Il est persuadé qu’avec le glissement à droite de l’électorat populaire la seule chance des travaillistes de l’emporter est de concurrencer les conservateurs sur leurs thèmes favoris : patriotisme, chauvinisme, exhortation de l’Empire et de la Couronne. Il parle peu (ou pas) des questions sociales et n’attaque le gouvernement de Boris Johnson que sur sa gestion actuelle de la pandémie… en oubliant au passage que les gouvernements travaillistes ont dans le passé joué un rôle majeur dans l’affaiblissement du Service national de santé.

Pour tenir sa ligne, il doit se débarrasser à tout prix de l’héritage de Jeremy Corbyn. Dès son arrivée à la tête du parti, il l’a fait exclure du groupe parlementaire en l’obligeant à siéger comme indépendant en dénonçant, sans aucune preuve, son « manque de volonté » pour s’attaquer à « l’antisémitisme dans les rangs travaillistes ». À la grande satisfaction de la principale organisation sioniste du pays, le Bureau des représentants des juifs britanniques, l’équivalent outre-Manche du Conseil représentatif des institutions juives de France. Ken Loach s’était alors solidarisé publiquement avec Corbyn.

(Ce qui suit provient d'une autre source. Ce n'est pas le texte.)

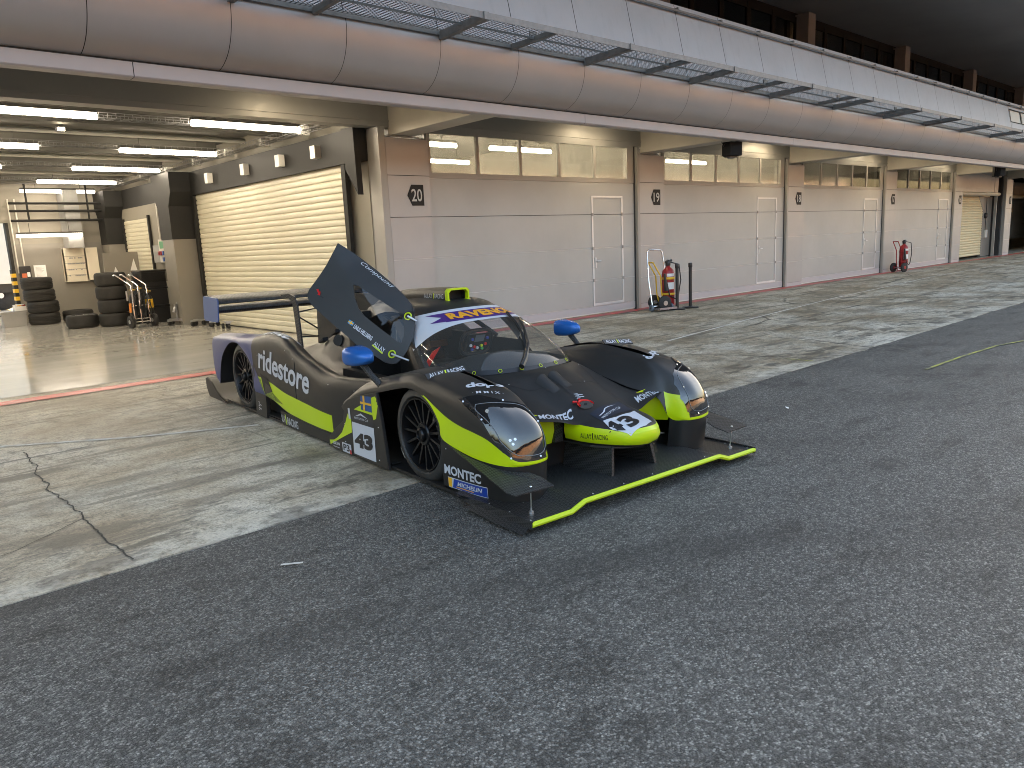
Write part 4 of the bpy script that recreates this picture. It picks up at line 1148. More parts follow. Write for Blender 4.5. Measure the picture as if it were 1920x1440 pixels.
# ---------------------------------------------------------------- front wings (horseshoe-shaped net, perimeter -> spine)
FEND = [
 [(-.95, 1.16, .36), (-.95, 1.16, .375), (-.945, 1.165, .39), (-.92, 1.17, .41), (-.85, 1.18, .43), (-.74, 1.18, .44)],
 [(-.95, .90, .475), (-.95, .90, .49), (-.94, .90, .515), (-.90, .90, .55), (-.83, .91, .57), (-.74, .92, .575)],
 [(-.95, .59, .545), (-.95, .59, .565), (-.94, .59, .595), (-.90, .60, .63), (-.83, .60, .655), (-.74, .62, .66)],
 [(-.95, .20, .625), (-.948, .20, .645), (-.938, .20, .675), (-.90, .20, .71), (-.83, .22, .732), (-.74, .25, .735)],
 [(-.95, .02, .60), (-.949, .00, .605), (-.94, .02, .655), (-.90, .02, .705), (-.84, .05, .735), (-.75, .08, .74)],
 [(-.95, -.085, .545), (-.945, -.12, .548), (-.94, -.11, .62), (-.905, -.10, .69), (-.845, -.08, .73), (-.76, -.07, .735)],
 [(-.95, -.165, .45), (-.938, -.25, .492), (-.94, -.25, .58), (-.91, -.22, .665), (-.85, -.20, .715), (-.765, -.18, .727)],
 [(-.95, -.178, .37), (-.935, -.38, .462), (-.937, -.38, .55), (-.91, -.34, .645), (-.855, -.29, .70), (-.77, -.26, .717)],
 [(-.945, -.256, .333), (-.93, -.50, .445), (-.93, -.50, .53), (-.905, -.45, .625), (-.855, -.37, .687), (-.77, -.32, .706)],
 [(-.935, -.48, .295), (-.92, -.62, .42), (-.915, -.60, .51), (-.89, -.53, .605), (-.85, -.43, .675), (-.77, -.36, .697)],
 [(-.91, -.65, .282), (-.888, -.72, .36), (-.885, -.68, .48), (-.86, -.60, .59), (-.83, -.47, .665), (-.77, -.385, .692)],
 [(-.865, -.765, .28), (-.85, -.79, .315), (-.84, -.75, .46), (-.82, -.655, .575), (-.80, -.50, .66), (-.765, -.40, .69)],
 [(-.785, -.81, .28), (-.775, -.815, .303), (-.765, -.78, .45), (-.76, -.68, .565), (-.76, -.52, .655), (-.755, -.41, .688)],
 [(-.69, -.815, .28), (-.685, -.817, .30), (-.685, -.787, .45), (-.70, -.685, .562), (-.725, -.52, .655), (-.745, -.41, .688)],
 [(-.615, -.775, .28), (-.612, -.778, .303), (-.62, -.75, .45), (-.645, -.66, .56), (-.675, -.51, .655), (-.735, -.40, .688)],
 [(-.575, -.68, .29), (-.572, -.67, .35), (-.585, -.64, .46), (-.61, -.585, .57), (-.65, -.465, .66), (-.73, -.38, .692)],
 [(-.53, -.60, .435), (-.54, -.59, .455), (-.56, -.57, .505), (-.585, -.52, .585), (-.635, -.41, .667), (-.725, -.33, .70)],
 [(-.46, -.40, .490), (-.49, -.40, .502), (-.525, -.40, .535), (-.57, -.38, .605), (-.625, -.30, .675), (-.72, -.22, .715)],
 [(-.44, -.15, .550), (-.475, -.15, .568), (-.515, -.15, .600), (-.565, -.13, .655), (-.62, -.10, .700), (-.72, -.05, .735)],
 [(-.43, .15, .585), (-.465, .15, .602), (-.51, .15, .630), (-.56, .15, .678), (-.62, .15, .712), (-.72, .15, .737)],
 [(-.47, .60, .585), (-.49, .60, .60), (-.52, .60, .615), (-.57, .60, .635), (-.64, .60, .65), (-.73, .62, .66)],
 [(-.50, .90, .54), (-.51, .90, .55), (-.535, .90, .56), (-.58, .90, .57), (-.65, .91, .575), (-.735, .92, .577)],
 [(-.55, 1.18, .46), (-.56, 1.18, .465), (-.58, 1.18, .46), (-.61, 1.18, .455), (-.66, 1.18, .45), (-.735, 1.18, .44)],
]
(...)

Starmer n’en est pas resté là. Il s’en est pris ensuite aux supporters de Corbyn. Le 20 juillet dernier il demandait au Comité exécutif national d’exclure des rangs du parti quatre groupes représentant au total un millier de militants : Resist (Résiste), Labour Against the Witchhunt (Travailliste contre la chasse aux sorcières), Labour in Exile Network (Réseau travailliste en exil), Socialist Appeal (Appel socialiste). Il leur était reproché de « promouvoir le communisme, d’affirmer que les accusations d’antisémitisme étaient exagérées, et de demander la réadmission de Jeremy Corbyn au sein du groupe parlementaire travailliste ». Les exclus avaient organisé un rassemblement de protestation devant le siège central du parti au cours duquel un message de soutien de Ken Loach avait été lu. C’est à eux qu’il fait référence sur Twitter en affirmant : « Je suis fier de me tenir aux côtés de mes bons amis et de mes camarades victimes de la purge. »

Le nom de Ken Loach restera, celui de Starmer c’est moins sûr

Exclu ou non du Parti travailliste, Ken Loach reste un des plus grands cinéastes du Royaume-Uni. Sa sensibilité à l’égard de la classe ouvrière et des classes populaires, des chômeurs, des laissés-pour-compte, son soutien à la cause irlandaise mais aussi à la révolution espagnole de 1936, voire au combat féministe, parlent pour lui et réduisent à néant les lamentables et nauséabondes accusations de racisme et d’antisémitisme lancées contre lui par des politiciens opportunistes dont l’Histoire ne retiendra pas les noms. Et c’est une bonne chose.